The huge scale of infrastructure may take away some of the U.S. military spending. The huge military expenditure has always been a major expense in the U.S. budget. Since 2008, the U.S. military budget has been more than US$ 600 billion. In the National Defense Authorization Act for Fiscal Year 201 (NDAA 2019) signed by Trump last year, the U.S. defense budget for 2019 is US$ 716 billion. This means that the size of the U.S. infrastructure investment is equivalent to about 280% of the 2019 military expenditure. Even if capital investment is to be carried out in the course of several years, its scale cannot be ignored, and it may very well affect the military expenditure.

Finally, this huge infrastructure investment plan may put the Democratic Party in a less advantageous position.
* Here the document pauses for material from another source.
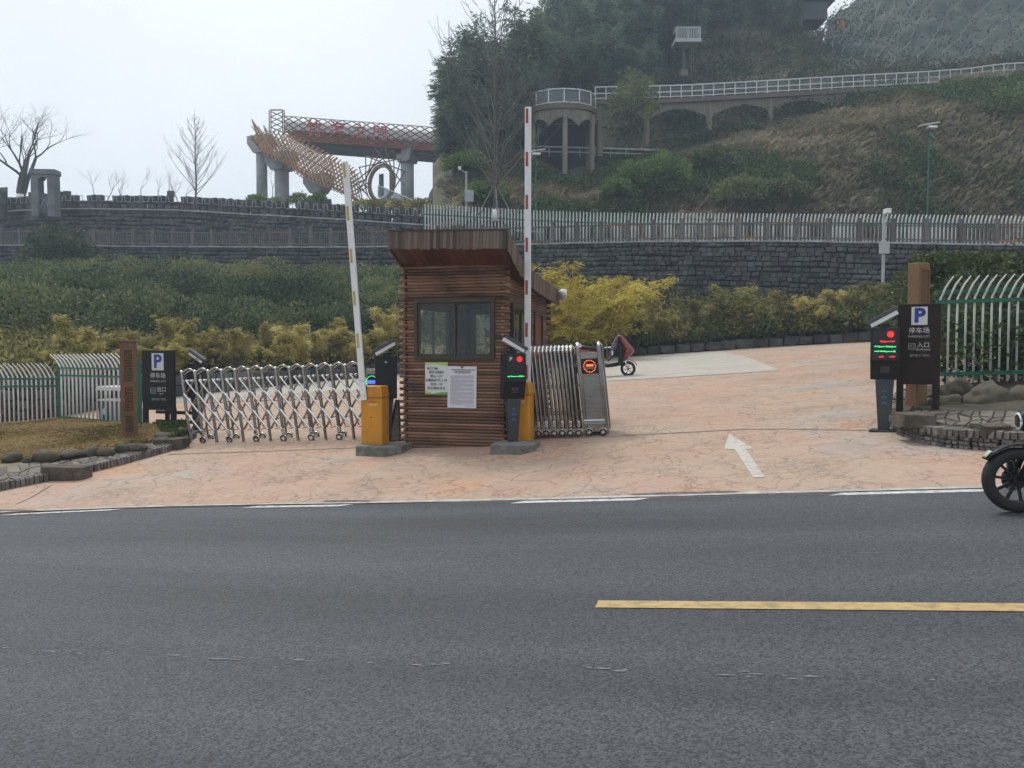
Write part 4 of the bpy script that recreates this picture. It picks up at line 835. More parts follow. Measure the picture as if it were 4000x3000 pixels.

The agreement on infrastructure reached by the Democratic Party and the Republican Party reflects the problems faced by the Democrats. Pelosi, the current Speaker of the House of Representatives, does not seem to be as powerful as she once was imagined to be. Her influence on the unity of the Democratic Party and on economic policy seems to be weak. In fact, the Democrats had been proposing such infrastructure plans in the past. In February 2014, the then U.S. President Barack Obama announced a four-year, US$ 300 billion infrastructure construction plan to rebuild the U.S. highways, bridges, and railways, thereby generating hundreds of thousands of new jobs. However, because of the bipartisan dispute, a number of proposals related to increased infrastructure investment during the Obama era failed to get through. Now with the Republican Party in power, the Democrat leaders have unanimously agreed to Trump’s super-infrastructure plan. From the perspective of domestic politics, it shows that Pelosi failed to effectively compensate for the Democratic Party’s administrative defects.

Final analysis conclusion:

The agreement of the infrastructural plan reached by the two parties in the United States could affect the future of the U.S. economy and the U.S. dollar. It will also help boost Trump's re-election campaign, and influence global politics and economy through the U.S. economic and political landscape.